┌────────

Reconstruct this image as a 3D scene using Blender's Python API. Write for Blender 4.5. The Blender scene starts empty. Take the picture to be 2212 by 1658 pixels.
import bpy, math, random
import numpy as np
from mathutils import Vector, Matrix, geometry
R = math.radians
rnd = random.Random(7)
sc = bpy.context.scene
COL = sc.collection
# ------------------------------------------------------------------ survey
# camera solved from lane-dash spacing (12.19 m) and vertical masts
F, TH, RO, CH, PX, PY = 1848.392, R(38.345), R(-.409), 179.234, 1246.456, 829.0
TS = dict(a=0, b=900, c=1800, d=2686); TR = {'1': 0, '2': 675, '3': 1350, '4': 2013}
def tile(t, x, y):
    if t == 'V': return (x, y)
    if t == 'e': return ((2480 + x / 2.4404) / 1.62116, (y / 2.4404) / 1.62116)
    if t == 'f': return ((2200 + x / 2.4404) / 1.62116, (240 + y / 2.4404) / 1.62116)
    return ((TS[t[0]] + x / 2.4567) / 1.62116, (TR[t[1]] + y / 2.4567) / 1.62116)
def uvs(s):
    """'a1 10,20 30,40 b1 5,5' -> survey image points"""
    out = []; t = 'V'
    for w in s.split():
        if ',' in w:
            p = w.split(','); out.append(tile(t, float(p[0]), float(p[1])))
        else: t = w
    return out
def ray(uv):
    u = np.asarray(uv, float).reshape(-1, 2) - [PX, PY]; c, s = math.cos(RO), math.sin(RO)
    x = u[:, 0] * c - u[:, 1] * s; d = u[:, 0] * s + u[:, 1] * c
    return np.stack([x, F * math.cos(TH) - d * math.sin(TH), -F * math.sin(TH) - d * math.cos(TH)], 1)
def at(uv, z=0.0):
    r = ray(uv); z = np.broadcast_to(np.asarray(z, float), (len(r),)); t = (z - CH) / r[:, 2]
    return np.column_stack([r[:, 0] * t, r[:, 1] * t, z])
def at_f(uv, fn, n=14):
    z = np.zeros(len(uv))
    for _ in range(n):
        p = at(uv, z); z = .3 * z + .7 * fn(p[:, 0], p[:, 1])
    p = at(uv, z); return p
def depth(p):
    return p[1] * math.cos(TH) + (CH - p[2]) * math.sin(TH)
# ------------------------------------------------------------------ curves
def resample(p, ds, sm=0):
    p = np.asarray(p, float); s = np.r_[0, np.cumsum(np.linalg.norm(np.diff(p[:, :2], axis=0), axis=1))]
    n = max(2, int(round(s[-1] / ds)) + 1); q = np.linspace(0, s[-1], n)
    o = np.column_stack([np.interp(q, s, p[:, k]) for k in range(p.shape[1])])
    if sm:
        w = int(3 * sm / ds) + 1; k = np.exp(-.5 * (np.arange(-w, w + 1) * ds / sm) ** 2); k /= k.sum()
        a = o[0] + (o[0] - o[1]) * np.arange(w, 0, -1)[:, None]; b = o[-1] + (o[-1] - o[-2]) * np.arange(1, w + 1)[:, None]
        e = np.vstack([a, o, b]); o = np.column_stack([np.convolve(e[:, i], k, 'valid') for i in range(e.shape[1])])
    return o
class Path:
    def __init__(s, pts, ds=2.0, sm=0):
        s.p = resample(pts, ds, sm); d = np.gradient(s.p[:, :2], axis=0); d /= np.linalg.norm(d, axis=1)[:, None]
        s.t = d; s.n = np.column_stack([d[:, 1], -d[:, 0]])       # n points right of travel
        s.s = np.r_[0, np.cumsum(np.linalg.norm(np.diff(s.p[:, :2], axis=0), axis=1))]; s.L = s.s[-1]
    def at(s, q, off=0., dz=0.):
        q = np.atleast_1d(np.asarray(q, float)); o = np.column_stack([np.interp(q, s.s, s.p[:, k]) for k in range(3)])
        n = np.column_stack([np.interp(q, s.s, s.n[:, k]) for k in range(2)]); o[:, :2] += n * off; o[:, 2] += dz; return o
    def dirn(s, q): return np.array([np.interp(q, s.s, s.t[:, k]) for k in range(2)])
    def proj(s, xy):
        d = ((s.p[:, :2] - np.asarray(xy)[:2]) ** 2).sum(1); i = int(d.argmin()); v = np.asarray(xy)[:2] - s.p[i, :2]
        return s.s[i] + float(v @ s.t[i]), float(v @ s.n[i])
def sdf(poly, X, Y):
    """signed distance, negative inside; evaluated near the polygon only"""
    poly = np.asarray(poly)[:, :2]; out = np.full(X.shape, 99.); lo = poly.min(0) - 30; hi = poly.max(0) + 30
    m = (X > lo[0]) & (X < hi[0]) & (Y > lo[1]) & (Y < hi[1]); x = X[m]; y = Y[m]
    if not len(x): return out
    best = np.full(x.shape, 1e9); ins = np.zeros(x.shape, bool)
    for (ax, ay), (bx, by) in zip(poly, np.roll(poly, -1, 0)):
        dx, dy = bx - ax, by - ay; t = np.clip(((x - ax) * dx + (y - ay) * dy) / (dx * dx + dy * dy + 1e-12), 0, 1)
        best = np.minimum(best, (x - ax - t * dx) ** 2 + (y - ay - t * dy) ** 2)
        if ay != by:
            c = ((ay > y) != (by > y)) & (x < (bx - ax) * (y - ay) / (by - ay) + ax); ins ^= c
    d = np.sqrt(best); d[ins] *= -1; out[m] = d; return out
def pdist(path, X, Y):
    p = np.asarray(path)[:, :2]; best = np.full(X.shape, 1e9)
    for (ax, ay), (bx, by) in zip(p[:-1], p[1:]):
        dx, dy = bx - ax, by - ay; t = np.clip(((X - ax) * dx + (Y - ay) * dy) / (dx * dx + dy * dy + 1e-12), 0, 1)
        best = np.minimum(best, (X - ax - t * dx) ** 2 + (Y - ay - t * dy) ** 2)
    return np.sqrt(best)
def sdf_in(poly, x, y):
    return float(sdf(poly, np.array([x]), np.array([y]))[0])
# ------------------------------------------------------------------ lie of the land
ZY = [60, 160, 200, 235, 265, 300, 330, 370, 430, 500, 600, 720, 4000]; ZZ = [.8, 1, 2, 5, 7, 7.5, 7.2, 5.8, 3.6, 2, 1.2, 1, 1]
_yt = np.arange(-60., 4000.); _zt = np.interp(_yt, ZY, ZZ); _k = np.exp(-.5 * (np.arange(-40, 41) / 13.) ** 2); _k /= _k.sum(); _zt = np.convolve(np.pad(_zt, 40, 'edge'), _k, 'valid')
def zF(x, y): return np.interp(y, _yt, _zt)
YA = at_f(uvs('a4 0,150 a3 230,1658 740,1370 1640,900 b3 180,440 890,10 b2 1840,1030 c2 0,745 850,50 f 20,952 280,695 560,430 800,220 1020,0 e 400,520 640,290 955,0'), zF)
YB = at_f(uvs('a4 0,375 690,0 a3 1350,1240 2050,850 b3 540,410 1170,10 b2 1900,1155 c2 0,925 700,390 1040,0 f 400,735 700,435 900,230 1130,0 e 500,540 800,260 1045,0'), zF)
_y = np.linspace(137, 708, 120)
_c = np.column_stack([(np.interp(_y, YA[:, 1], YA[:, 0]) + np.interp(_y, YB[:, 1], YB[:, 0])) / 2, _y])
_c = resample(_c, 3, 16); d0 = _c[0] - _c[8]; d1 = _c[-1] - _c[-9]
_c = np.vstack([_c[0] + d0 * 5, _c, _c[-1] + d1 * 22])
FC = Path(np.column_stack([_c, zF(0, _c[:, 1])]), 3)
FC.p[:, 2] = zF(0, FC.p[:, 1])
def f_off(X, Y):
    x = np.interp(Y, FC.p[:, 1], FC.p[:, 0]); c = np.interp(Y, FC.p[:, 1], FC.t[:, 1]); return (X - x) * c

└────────

> _TASK OBJECTIVE_
Reproduce the entire listing word for word.

> _FULL ANSWER_
Reconstruct this image as a 3D scene using Blender's Python API. Write for Blender 4.5. The Blender scene starts empty. Take the picture to be 2212 by 1658 pixels.
import bpy, math, random
import numpy as np
from mathutils import Vector, Matrix, geometry
R = math.radians
rnd = random.Random(7)
sc = bpy.context.scene
COL = sc.collection
# ------------------------------------------------------------------ survey
# camera solved from lane-dash spacing (12.19 m) and vertical masts
F, TH, RO, CH, PX, PY = 1848.392, R(38.345), R(-.409), 179.234, 1246.456, 829.0
TS = dict(a=0, b=900, c=1800, d=2686); TR = {'1': 0, '2': 675, '3': 1350, '4': 2013}
def tile(t, x, y):
    if t == 'V': return (x, y)
    if t == 'e': return ((2480 + x / 2.4404) / 1.62116, (y / 2.4404) / 1.62116)
    if t == 'f': return ((2200 + x / 2.4404) / 1.62116, (240 + y / 2.4404) / 1.62116)
    return ((TS[t[0]] + x / 2.4567) / 1.62116, (TR[t[1]] + y / 2.4567) / 1.62116)
def uvs(s):
    """'a1 10,20 30,40 b1 5,5' -> survey image points"""
    out = []; t = 'V'
    for w in s.split():
        if ',' in w:
            p = w.split(','); out.append(tile(t, float(p[0]), float(p[1])))
        else: t = w
    return out
def ray(uv):
    u = np.asarray(uv, float).reshape(-1, 2) - [PX, PY]; c, s = math.cos(RO), math.sin(RO)
    x = u[:, 0] * c - u[:, 1] * s; d = u[:, 0] * s + u[:, 1] * c
    return np.stack([x, F * math.cos(TH) - d * math.sin(TH), -F * math.sin(TH) - d * math.cos(TH)], 1)
def at(uv, z=0.0):
    r = ray(uv); z = np.broadcast_to(np.asarray(z, float), (len(r),)); t = (z - CH) / r[:, 2]
    return np.column_stack([r[:, 0] * t, r[:, 1] * t, z])
def at_f(uv, fn, n=14):
    z = np.zeros(len(uv))
    for _ in range(n):
        p = at(uv, z); z = .3 * z + .7 * fn(p[:, 0], p[:, 1])
    p = at(uv, z); return p
def depth(p):
    return p[1] * math.cos(TH) + (CH - p[2]) * math.sin(TH)
# ------------------------------------------------------------------ curves
def resample(p, ds, sm=0):
    p = np.asarray(p, float); s = np.r_[0, np.cumsum(np.linalg.norm(np.diff(p[:, :2], axis=0), axis=1))]
    n = max(2, int(round(s[-1] / ds)) + 1); q = np.linspace(0, s[-1], n)
    o = np.column_stack([np.interp(q, s, p[:, k]) for k in range(p.shape[1])])
    if sm:
        w = int(3 * sm / ds) + 1; k = np.exp(-.5 * (np.arange(-w, w + 1) * ds / sm) ** 2); k /= k.sum()
        a = o[0] + (o[0] - o[1]) * np.arange(w, 0, -1)[:, None]; b = o[-1] + (o[-1] - o[-2]) * np.arange(1, w + 1)[:, None]
        e = np.vstack([a, o, b]); o = np.column_stack([np.convolve(e[:, i], k, 'valid') for i in range(e.shape[1])])
    return o
class Path:
    def __init__(s, pts, ds=2.0, sm=0):
        s.p = resample(pts, ds, sm); d = np.gradient(s.p[:, :2], axis=0); d /= np.linalg.norm(d, axis=1)[:, None]
        s.t = d; s.n = np.column_stack([d[:, 1], -d[:, 0]])       # n points right of travel
        s.s = np.r_[0, np.cumsum(np.linalg.norm(np.diff(s.p[:, :2], axis=0), axis=1))]; s.L = s.s[-1]
    def at(s, q, off=0., dz=0.):
        q = np.atleast_1d(np.asarray(q, float)); o = np.column_stack([np.interp(q, s.s, s.p[:, k]) for k in range(3)])
        n = np.column_stack([np.interp(q, s.s, s.n[:, k]) for k in range(2)]); o[:, :2] += n * off; o[:, 2] += dz; return o
    def dirn(s, q): return np.array([np.interp(q, s.s, s.t[:, k]) for k in range(2)])
    def proj(s, xy):
        d = ((s.p[:, :2] - np.asarray(xy)[:2]) ** 2).sum(1); i = int(d.argmin()); v = np.asarray(xy)[:2] - s.p[i, :2]
        return s.s[i] + float(v @ s.t[i]), float(v @ s.n[i])
def sdf(poly, X, Y):
    """signed distance, negative inside; evaluated near the polygon only"""
    poly = np.asarray(poly)[:, :2]; out = np.full(X.shape, 99.); lo = poly.min(0) - 30; hi = poly.max(0) + 30
    m = (X > lo[0]) & (X < hi[0]) & (Y > lo[1]) & (Y < hi[1]); x = X[m]; y = Y[m]
    if not len(x): return out
    best = np.full(x.shape, 1e9); ins = np.zeros(x.shape, bool)
    for (ax, ay), (bx, by) in zip(poly, np.roll(poly, -1, 0)):
        dx, dy = bx - ax, by - ay; t = np.clip(((x - ax) * dx + (y - ay) * dy) / (dx * dx + dy * dy + 1e-12), 0, 1)
        best = np.minimum(best, (x - ax - t * dx) ** 2 + (y - ay - t * dy) ** 2)
        if ay != by:
            c = ((ay > y) != (by > y)) & (x < (bx - ax) * (y - ay) / (by - ay) + ax); ins ^= c
    d = np.sqrt(best); d[ins] *= -1; out[m] = d; return out
def pdist(path, X, Y):
    p = np.asarray(path)[:, :2]; best = np.full(X.shape, 1e9)
    for (ax, ay), (bx, by) in zip(p[:-1], p[1:]):
        dx, dy = bx - ax, by - ay; t = np.clip(((X - ax) * dx + (Y - ay) * dy) / (dx * dx + dy * dy + 1e-12), 0, 1)
        best = np.minimum(best, (X - ax - t * dx) ** 2 + (Y - ay - t * dy) ** 2)
    return np.sqrt(best)
def sdf_in(poly, x, y):
    return float(sdf(poly, np.array([x]), np.array([y]))[0])
# ------------------------------------------------------------------ lie of the land
ZY = [60, 160, 200, 235, 265, 300, 330, 370, 430, 500, 600, 720, 4000]; ZZ = [.8, 1, 2, 5, 7, 7.5, 7.2, 5.8, 3.6, 2, 1.2, 1, 1]
_yt = np.arange(-60., 4000.); _zt = np.interp(_yt, ZY, ZZ); _k = np.exp(-.5 * (np.arange(-40, 41) / 13.) ** 2); _k /= _k.sum(); _zt = np.convolve(np.pad(_zt, 40, 'edge'), _k, 'valid')
def zF(x, y): return np.interp(y, _yt, _zt)
YA = at_f(uvs('a4 0,150 a3 230,1658 740,1370 1640,900 b3 180,440 890,10 b2 1840,1030 c2 0,745 850,50 f 20,952 280,695 560,430 800,220 1020,0 e 400,520 640,290 955,0'), zF)
YB = at_f(uvs('a4 0,375 690,0 a3 1350,1240 2050,850 b3 540,410 1170,10 b2 1900,1155 c2 0,925 700,390 1040,0 f 400,735 700,435 900,230 1130,0 e 500,540 800,260 1045,0'), zF)
_y = np.linspace(137, 708, 120)
_c = np.column_stack([(np.interp(_y, YA[:, 1], YA[:, 0]) + np.interp(_y, YB[:, 1], YB[:, 0])) / 2, _y])
_c = resample(_c, 3, 16); d0 = _c[0] - _c[8]; d1 = _c[-1] - _c[-9]
_c = np.vstack([_c[0] + d0 * 5, _c, _c[-1] + d1 * 22])
FC = Path(np.column_stack([_c, zF(0, _c[:, 1])]), 3)
FC.p[:, 2] = zF(0, FC.p[:, 1])
def f_off(X, Y):
    x = np.interp(Y, FC.p[:, 1], FC.p[:, 0]); c = np.interp(Y, FC.p[:, 1], FC.t[:, 1]); return (X - x) * c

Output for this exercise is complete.